━━━ DATA TO USE
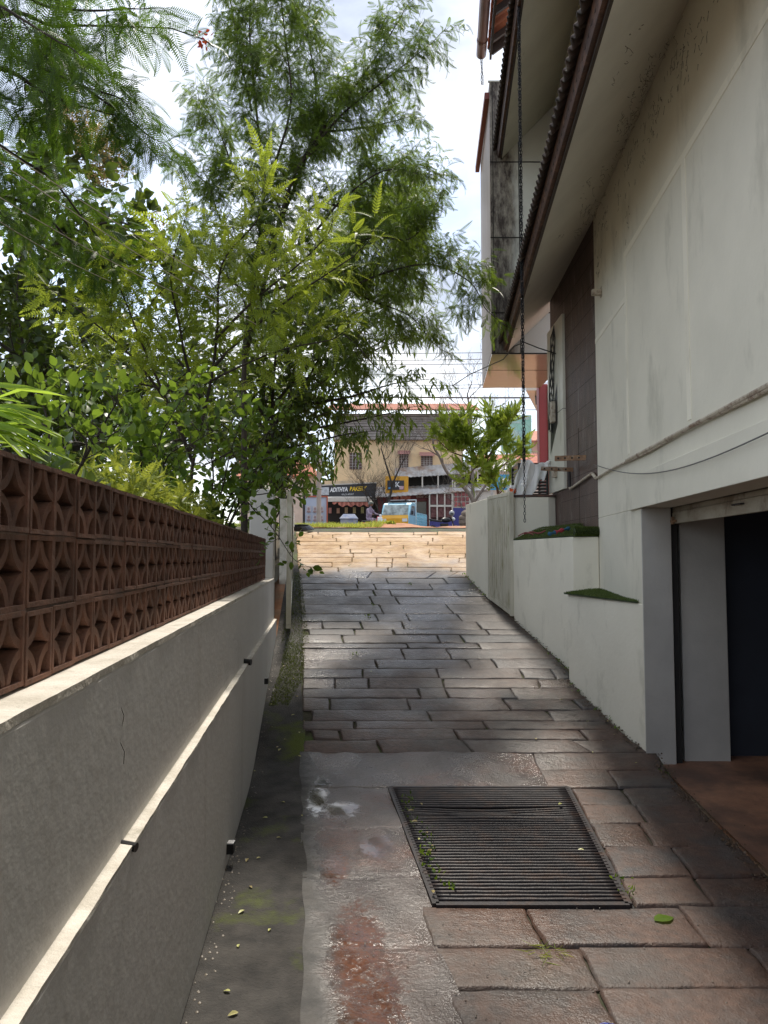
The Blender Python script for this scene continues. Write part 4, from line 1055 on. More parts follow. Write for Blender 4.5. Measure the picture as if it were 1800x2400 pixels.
bl = [A(478, 90, 6.1)+rv()*.06 for _ in range(26)]
inst('blossom', leaf_ovate(.05, .03), np.array(bl), rng.normal(size=(26, 3)), rng.normal(size=(26, 3)), np.full(26, .8), rng.random(26), M['redflower'], FT)
twg = MB(); twg.tube([A(290, 62, 6.2), A(400, 66, 6.2), A(440, 80, 6.15), A(478, 92, 6.1), A(500, 110, 6.1)], .006, 5); twg.build('twig', M['bark'], FT)
n_ = 9; inst('leaf_spray', FLAME, np.array([A(445+5*i, 85+2*i, 6.1) for i in range(n_)]), np.array([[math.cos(a), .2*math.sin(3*a), math.sin(a)] for a in np.linspace(0, 6, n_)]), rng.normal(size=(n_, 3))*.4+np.array([0, -1, .4]), np.full(n_, .7), rng.random(n_), M['leafF'], FT)

# teak-like tree behind with golden panicles ------------------------
TEAK = leaf_ovate(.26, .17, .1, .25)
g3 = Vector((-7.2, 12.5, gtop))
t3 = [([g3, A(60, 900, 12.5), A(50, 600, 12.5), A(90, 420, 12.5), A(130, 280, 12.5), A(140, 200, 12.5)], .10, .2),
      ([A(50, 650, 12.5), A(150, 560, 12.2), A(260, 520, 12), A(330, 540, 12), A(390, 580, 12)], .05, .1),
      ([A(50, 560, 12.5), A(-20, 450, 12.3), A(-80, 350, 12)], .05, .1),
      ([A(80, 620, 12.5), A(180, 640, 12.3), A(280, 660, 12.2), A(370, 650, 12)], .04, .1),
      ([A(90, 430, 12.5), A(170, 380, 12.4), A(220, 350, 12.4)], .03, .1),
      ([A(50, 760, 12.5), A(160, 740, 12.2), A(260, 760, 12)], .04, .1), ([A(50, 760, 12.5), A(-40, 700, 12.2), A(-120, 640, 12)], .04, .1)]
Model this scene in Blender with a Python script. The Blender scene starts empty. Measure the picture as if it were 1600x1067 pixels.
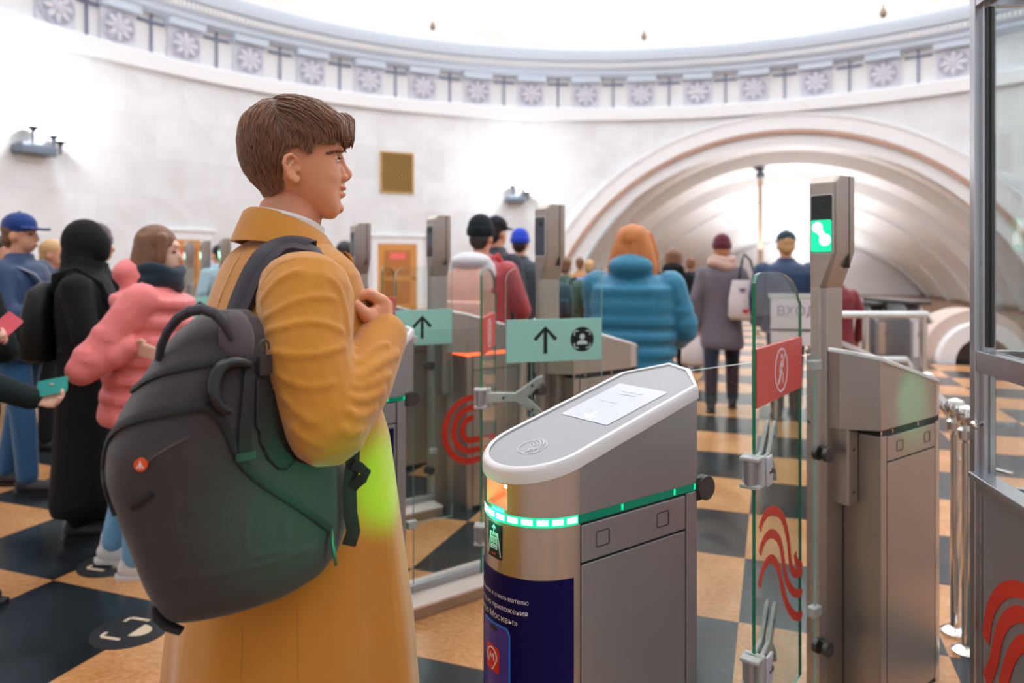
import bpy, bmesh, math, random
import numpy as np
from mathutils import Vector, Matrix
from mathutils.bvhtree import BVHTree
random.seed(7)
S = bpy.context.scene
COL = S.collection
PI = math.pi
F, HZ, CX, EYE = 1125.0, 410.0, 800.0, 1.52

# ---------------------------------------------------------------- camera, world, lights, exposure
cd = bpy.data.cameras.new('camera'); cam = bpy.data.objects.new('camera', cd); COL.objects.link(cam)
cam.location = (0, 0, EYE); cam.rotation_euler = (PI/2, 0, 0)
cd.sensor_width = 36.0; cd.lens = 36.0*F/1600; cd.shift_y = -123.5/1600
cd.clip_start = 0.05; cd.clip_end = 200
cd.dof.use_dof = True; cd.dof.focus_distance = 1.55; cd.dof.aperture_fstop = 2.6
S.camera = cam
w = bpy.data.worlds.new('world'); S.world = w; w.use_nodes = True
w.node_tree.nodes['Background'].inputs[0].default_value = (0.95, 0.97, 1.0, 1)
w.node_tree.nodes['Background'].inputs[1].default_value = 0.72
HC = Vector((2.83, 10.64, 0)); HR = 14.35          # the round hall
def lamp(name, kind, loc, power, color=(1, 1, 1), size=0.1, target=None, **kw):
    l = bpy.data.lights.new(name, kind); o = bpy.data.objects.new(name, l); COL.objects.link(o)
    o.location = loc; l.energy = power; l.color = color
    if kind == 'AREA':
        l.shape = 'DISK'; l.size = size
    elif kind in ('POINT', 'SPOT'):
        l.shadow_soft_size = size
    if target is not None:
        o.rotation_euler = (Vector(target)-Vector(loc)).to_track_quat('-Z', 'Y').to_euler()
    for k, v in kw.items(): setattr(l, k, v)
    return o
lamp('dome_glow_fill', 'AREA', (HC.x, HC.y, 11.2), 1050, (0.88, 0.94, 1.0), 15, (HC.x, HC.y, 0))  # unseen area lamp, added in place of the lit dome's own glow
for k in range(12):
    a = 2*PI*k/12
    lamp('cove_light', 'AREA', (HC.x+11.6*math.cos(a), HC.y+11.6*math.sin(a), 9.15), 230, (0.90, 0.95, 1.0), 1.6, (HC.x+12.2*math.cos(a), HC.y+12.2*math.sin(a), 13))
for q, zz in ((2.4, 3.2), (6.0, 2.8), (10.5, 2.4)):          # unseen fill lamps added to brighten the vaulted tunnel
    lamp('vault_fill_light', 'AREA', (HC.x+(HR+q)*0.4161, HC.y+(HR+q)*0.9093, zz-1.2), 165, (0.95, 0.97, 1.0), 4.0, (HC.x+(HR+q)*0.4161, HC.y+(HR+q)*0.9093, 9))
vs = S.view_settings
S.display_settings.display_device = 'sRGB'
vs.view_transform = 'Standard'; vs.look = 'None'; vs.exposure = 0.0; vs.gamma = 1.0; vs.use_curve_mapping = False
try:
    cy = S.cycles
    cy.use_denoising = True; cy.max_bounces = 8; cy.diffuse_bounces = 4; cy.glossy_bounces = 4
    cy.transmission_bounces = 6; cy.transparent_max_bounces = 24; cy.sample_clamp_indirect = 6.0; cy.caustics_reflective = False; cy.caustics_refractive = False
except Exception: pass

# ---------------------------------------------------------------- helpers
def P(px, py, d): return Vector(((px-CX)/F*d, d, EYE-(py-HZ)/F*d))
def FL(px, py, z=0.0):
    d = F*(EYE-z)/(py-HZ); return Vector(((px-CX)/F*d, d, z))
def srgb(r, g=None, b=None):
    if g is None: r, g, b = (int(r[i:i+2], 16) for i in (0, 2, 4))
    f = lambda c: (c/255/12.92) if c/255 <= 0.04045 else ((c/255+0.055)/1.055)**2.4
    return (f(r), f(g), f(b), 1.0)
MATS = {}
def mat(name, col, rough=0.5, metal=0.0, var=0.0, vscale=8.0, bump=0.0, bscale=60.0, emit=0.0, ecol=None, sheen=0.0, sss=0.0, coat=0.0, spec=None, stretch=None, bdist=0.002, wave=None):
    if name in MATS: return MATS[name]
    m = bpy.data.materials.new(name); m.use_nodes = True; nt = m.node_tree; N = nt.nodes; L = nt.links
    b = N['Principled BSDF']
    if isinstance(col, str): col = srgb(col)
    if len(col) == 3: col = (*col, 1)
    b.inputs['Base Color'].default_value = col; b.inputs['Roughness'].default_value = rough; b.inputs['Metallic'].default_value = metal
    if spec is not None: b.inputs['Specular IOR Level'].default_value = spec
    if sheen: b.inputs['Sheen Weight'].default_value = sheen; b.inputs['Sheen Roughness'].default_value = 0.5
    if sss:
        b.inputs['Subsurface Weight'].default_value = sss; b.inputs['Subsurface Radius'].default_value = (0.012, 0.005, 0.003); b.inputs['Subsurface Scale'].default_value = 0.5
    if coat: b.inputs['Coat Weight'].default_value = coat; b.inputs['Coat Roughness'].default_value = 0.1
    if emit:
        b.inputs['Emission Color'].default_value = ecol if ecol else col; b.inputs['Emission Strength'].default_value = emit
    if var or bump or wave:
        tc = N.new('ShaderNodeTexCoord'); mp = N.new('ShaderNodeMapping'); L.new(tc.outputs['Object'], mp.inputs[0])
        if stretch: mp.inputs['Scale'].default_value = stretch
    if var:
        n = N.new('ShaderNodeTexNoise'); n.inputs['Scale'].default_value = vscale; n.inputs['Detail'].default_value = 4
        L.new(mp.outputs[0], n.inputs['Vector'])
        r = N.new('ShaderNodeMix'); r.data_type = 'RGBA'
        r.inputs[6].default_value = tuple(max(0, c*(1-var)) for c in col[:3])+(1,)
        r.inputs[7].default_value = tuple(min(1, c*(1+var)) for c in col[:3])+(1,)
        L.new(n.outputs[0], r.inputs[0]); L.new(r.outputs[2], b.inputs['Base Color'])
    if bump:
        n2 = N.new('ShaderNodeTexNoise'); n2.inputs['Scale'].default_value = bscale; n2.inputs['Detail'].default_value = 3
        L.new(mp.outputs[0], n2.inputs['Vector'])
        bp = N.new('ShaderNodeBump'); bp.inputs['Strength'].default_value = bump; bp.inputs['Distance'].default_value = bdist
        L.new(n2.outputs[0], bp.inputs['Height']); L.new(bp.outputs[0], b.inputs['Normal'])
        if wave:
            wv = N.new('ShaderNodeTexWave'); wv.bands_direction = 'Z'; wv.inputs['Scale'].default_value = wave; wv.inputs['Distortion'].default_value = 2.5; wv.inputs['Detail Scale'].default_value = 1.5
            L.new(tc.outputs['Object'], wv.inputs['Vector'])
            b2 = N.new('ShaderNodeBump'); b2.inputs['Strength'].default_value = 0.9; b2.inputs['Distance'].default_value = 0.02
            L.new(wv.outputs[1], b2.inputs['Height']); L.new(bp.outputs[0], b2.inputs['Normal']); L.new(b2.outputs[0], b.inputs['Normal'])
    MATS[name] = m
    return m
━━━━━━
> _AIM_
Repeat the listing above from its first line through the line that contains "12)], .04, .1)]", both included, and nothing more. Drop the pictures.

> _ANSWER BELOW_
The Blender Python script for this scene continues. Write part 4, from line 1055 on. More parts follow. Write for Blender 4.5. Measure the picture as if it were 1800x2400 pixels.
bl = [A(478, 90, 6.1)+rv()*.06 for _ in range(26)]
inst('blossom', leaf_ovate(.05, .03), np.array(bl), rng.normal(size=(26, 3)), rng.normal(size=(26, 3)), np.full(26, .8), rng.random(26), M['redflower'], FT)
twg = MB(); twg.tube([A(290, 62, 6.2), A(400, 66, 6.2), A(440, 80, 6.15), A(478, 92, 6.1), A(500, 110, 6.1)], .006, 5); twg.build('twig', M['bark'], FT)
n_ = 9; inst('leaf_spray', FLAME, np.array([A(445+5*i, 85+2*i, 6.1) for i in range(n_)]), np.array([[math.cos(a), .2*math.sin(3*a), math.sin(a)] for a in np.linspace(0, 6, n_)]), rng.normal(size=(n_, 3))*.4+np.array([0, -1, .4]), np.full(n_, .7), rng.random(n_), M['leafF'], FT)

# teak-like tree behind with golden panicles ------------------------
TEAK = leaf_ovate(.26, .17, .1, .25)
g3 = Vector((-7.2, 12.5, gtop))
t3 = [([g3, A(60, 900, 12.5), A(50, 600, 12.5), A(90, 420, 12.5), A(130, 280, 12.5), A(140, 200, 12.5)], .10, .2),
      ([A(50, 650, 12.5), A(150, 560, 12.2), A(260, 520, 12), A(330, 540, 12), A(390, 580, 12)], .05, .1),
      ([A(50, 560, 12.5), A(-20, 450, 12.3), A(-80, 350, 12)], .05, .1),
      ([A(80, 620, 12.5), A(180, 640, 12.3), A(280, 660, 12.2), A(370, 650, 12)], .04, .1),
      ([A(90, 430, 12.5), A(170, 380, 12.4), A(220, 350, 12.4)], .03, .1),
      ([A(50, 760, 12.5), A(160, 740, 12.2), A(260, 760, 12)], .04, .1), ([A(50, 760, 12.5), A(-40, 700, 12.2), A(-120, 640, 12)], .04, .1)]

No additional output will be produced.